-- start ENTRIES PROVIDED --
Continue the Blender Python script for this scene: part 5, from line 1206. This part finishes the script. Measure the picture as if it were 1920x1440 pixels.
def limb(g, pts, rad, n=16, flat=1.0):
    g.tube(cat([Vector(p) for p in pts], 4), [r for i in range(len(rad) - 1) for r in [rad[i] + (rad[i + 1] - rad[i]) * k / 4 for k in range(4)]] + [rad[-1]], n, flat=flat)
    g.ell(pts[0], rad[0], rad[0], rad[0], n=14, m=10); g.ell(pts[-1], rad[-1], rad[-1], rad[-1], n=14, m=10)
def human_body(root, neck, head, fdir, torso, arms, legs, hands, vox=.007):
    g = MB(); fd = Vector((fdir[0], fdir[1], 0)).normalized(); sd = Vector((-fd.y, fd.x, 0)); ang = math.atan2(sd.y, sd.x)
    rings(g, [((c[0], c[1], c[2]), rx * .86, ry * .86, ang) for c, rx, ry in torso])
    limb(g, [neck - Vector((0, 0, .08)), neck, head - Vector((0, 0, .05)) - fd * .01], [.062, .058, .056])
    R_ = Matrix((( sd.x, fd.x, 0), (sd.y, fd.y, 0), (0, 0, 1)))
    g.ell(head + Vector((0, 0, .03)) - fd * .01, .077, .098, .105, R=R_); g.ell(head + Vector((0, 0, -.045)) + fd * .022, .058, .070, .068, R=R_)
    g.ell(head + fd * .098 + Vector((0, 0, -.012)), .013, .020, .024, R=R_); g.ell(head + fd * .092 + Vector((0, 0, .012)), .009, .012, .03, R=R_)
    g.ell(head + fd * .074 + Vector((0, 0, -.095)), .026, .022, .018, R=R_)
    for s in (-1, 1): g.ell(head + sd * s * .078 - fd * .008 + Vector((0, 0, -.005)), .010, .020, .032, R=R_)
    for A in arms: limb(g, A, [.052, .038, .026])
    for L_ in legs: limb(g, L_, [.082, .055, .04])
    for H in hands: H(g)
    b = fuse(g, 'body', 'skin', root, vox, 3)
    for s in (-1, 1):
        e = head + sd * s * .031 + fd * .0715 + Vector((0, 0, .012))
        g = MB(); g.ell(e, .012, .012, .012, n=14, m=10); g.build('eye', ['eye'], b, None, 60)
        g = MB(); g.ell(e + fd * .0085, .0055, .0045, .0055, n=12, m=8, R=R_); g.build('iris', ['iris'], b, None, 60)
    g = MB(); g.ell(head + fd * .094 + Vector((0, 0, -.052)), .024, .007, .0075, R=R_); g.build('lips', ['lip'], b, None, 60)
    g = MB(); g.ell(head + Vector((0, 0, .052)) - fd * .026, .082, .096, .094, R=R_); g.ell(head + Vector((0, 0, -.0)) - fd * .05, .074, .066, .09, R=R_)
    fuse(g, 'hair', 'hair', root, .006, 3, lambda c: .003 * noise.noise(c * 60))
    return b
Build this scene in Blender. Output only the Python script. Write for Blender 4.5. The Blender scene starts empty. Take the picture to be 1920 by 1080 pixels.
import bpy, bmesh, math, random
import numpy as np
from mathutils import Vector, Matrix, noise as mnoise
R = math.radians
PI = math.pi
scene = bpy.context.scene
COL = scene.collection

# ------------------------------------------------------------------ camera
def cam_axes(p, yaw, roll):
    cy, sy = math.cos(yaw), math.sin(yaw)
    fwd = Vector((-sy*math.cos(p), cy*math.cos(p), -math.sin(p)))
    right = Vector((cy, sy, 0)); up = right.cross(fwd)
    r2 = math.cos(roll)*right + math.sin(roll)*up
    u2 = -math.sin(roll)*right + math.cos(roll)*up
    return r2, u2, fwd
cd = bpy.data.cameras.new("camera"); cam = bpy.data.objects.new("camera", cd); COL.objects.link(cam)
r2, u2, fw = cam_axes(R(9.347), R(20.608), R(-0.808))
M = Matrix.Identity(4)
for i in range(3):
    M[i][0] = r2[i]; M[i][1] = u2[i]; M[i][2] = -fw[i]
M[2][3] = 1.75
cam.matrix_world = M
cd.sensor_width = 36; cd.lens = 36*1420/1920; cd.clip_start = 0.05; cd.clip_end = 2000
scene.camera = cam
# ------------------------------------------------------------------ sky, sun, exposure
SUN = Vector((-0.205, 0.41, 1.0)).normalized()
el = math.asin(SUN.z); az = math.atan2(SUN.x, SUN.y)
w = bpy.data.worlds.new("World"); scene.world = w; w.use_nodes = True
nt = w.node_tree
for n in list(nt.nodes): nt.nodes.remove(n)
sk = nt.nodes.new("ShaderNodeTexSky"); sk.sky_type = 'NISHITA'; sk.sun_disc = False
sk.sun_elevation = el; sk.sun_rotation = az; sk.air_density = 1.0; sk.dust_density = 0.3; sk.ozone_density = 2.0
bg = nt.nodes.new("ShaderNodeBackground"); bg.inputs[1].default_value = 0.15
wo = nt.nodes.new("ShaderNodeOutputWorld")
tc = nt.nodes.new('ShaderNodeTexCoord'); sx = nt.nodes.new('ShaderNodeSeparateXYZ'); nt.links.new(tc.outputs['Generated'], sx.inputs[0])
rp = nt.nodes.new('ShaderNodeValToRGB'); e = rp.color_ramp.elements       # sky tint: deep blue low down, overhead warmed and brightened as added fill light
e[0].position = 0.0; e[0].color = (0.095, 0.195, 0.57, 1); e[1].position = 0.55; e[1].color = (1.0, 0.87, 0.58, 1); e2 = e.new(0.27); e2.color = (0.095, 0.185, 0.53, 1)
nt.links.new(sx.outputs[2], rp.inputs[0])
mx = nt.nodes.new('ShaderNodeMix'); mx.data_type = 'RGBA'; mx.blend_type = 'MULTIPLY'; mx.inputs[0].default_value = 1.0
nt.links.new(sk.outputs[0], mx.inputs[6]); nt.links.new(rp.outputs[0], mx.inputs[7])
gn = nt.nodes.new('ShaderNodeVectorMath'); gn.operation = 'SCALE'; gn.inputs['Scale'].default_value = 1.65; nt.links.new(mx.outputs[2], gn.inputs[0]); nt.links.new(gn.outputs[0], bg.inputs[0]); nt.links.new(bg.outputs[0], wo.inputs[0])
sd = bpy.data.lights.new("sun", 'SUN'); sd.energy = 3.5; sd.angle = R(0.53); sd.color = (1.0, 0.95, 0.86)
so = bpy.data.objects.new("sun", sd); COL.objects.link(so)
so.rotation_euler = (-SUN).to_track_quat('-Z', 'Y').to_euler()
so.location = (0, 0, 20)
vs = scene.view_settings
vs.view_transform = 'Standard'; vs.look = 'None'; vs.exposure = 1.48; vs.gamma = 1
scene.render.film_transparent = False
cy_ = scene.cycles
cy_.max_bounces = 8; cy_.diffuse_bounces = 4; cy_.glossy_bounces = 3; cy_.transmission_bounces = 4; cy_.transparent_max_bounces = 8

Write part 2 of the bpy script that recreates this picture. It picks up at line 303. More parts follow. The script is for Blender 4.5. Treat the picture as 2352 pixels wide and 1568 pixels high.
-- end ENTRIES PROVIDED --
[EXERCISE OBJECTIVE] Find the string "Python" in the listing and return every line that holds it.

[SOLVED PROBLEM]
Continue the Blender Python script for this scene: part 5, from line 1206. This part finishes the script. Measure the picture as if it were 1920x1440 pixels.
Build this scene in Blender. Output only the Python script. Write for Blender 4.5. The Blender scene starts empty. Take the picture to be 1920 by 1080 pixels.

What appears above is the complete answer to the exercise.